Not CIA but have worked with and know guys in intelligence. Most of the intelligence we get is from OSINT (open source intel. ie news articles, press releases, news networks, and government announcements) Most people think that everyone in intelligence is some James Bond/ Jason Bourne type of individual when in reality, the majority of analysts sit at a desk and go through news articles all day. That said, that’s not the only method we have to gather intel, but it is where most of it comes from. Even analysts that are using other methods such as GEOINT, IMINT, and SIGINT spend their day cropping images for minute details or replaying and monitoring the same signal over and over again. -
27.
Intelligence work is really boring most of the time. -
28.
If you apply for a job at GCHQ/MI5/MI6/Fylingdales/etc. they will talk to every member of your close family and if any minor red flags come up you might not get the job. And also if you are Chinese/Russian/North Korean/etc. (I think that it probably goes to a grandparent or great grandparent being from that country) you will not even be able to apply. Source: Stepdad was in MI6 and fun-fact; if he wants to go to certain countries (eg.
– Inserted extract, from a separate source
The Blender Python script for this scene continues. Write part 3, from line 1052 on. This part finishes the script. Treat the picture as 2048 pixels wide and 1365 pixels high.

Israel) he has to ask permission from the MOD to travel there -
29.
I don't know if I'm allowed to say it but a mentor who definitely wasn't supposed to tell me used to be a white hat for the FBI. Apparently, all he did was search for pedophiles by tracking child pornography. He said he didn't stay for very long because it was messing with his mentality Edit: if you guys were wondering, he left to join the Navy. Became a nuke EM but they pulled him out of the program because of his cybersecurity skills and before I left our command, he was helping our CMC connect his computer to a projector. Sorry to put you in the spotlight EM1 -
30.
I wasn't FBI/CIA, I was NSA. But was integrated with both for a few assignments and the biggest thing is that it's all way more Office Space than Tom Clancy. Also, every cafeteria has a buffalo chicken salad day, and it's usually the best thing they serve.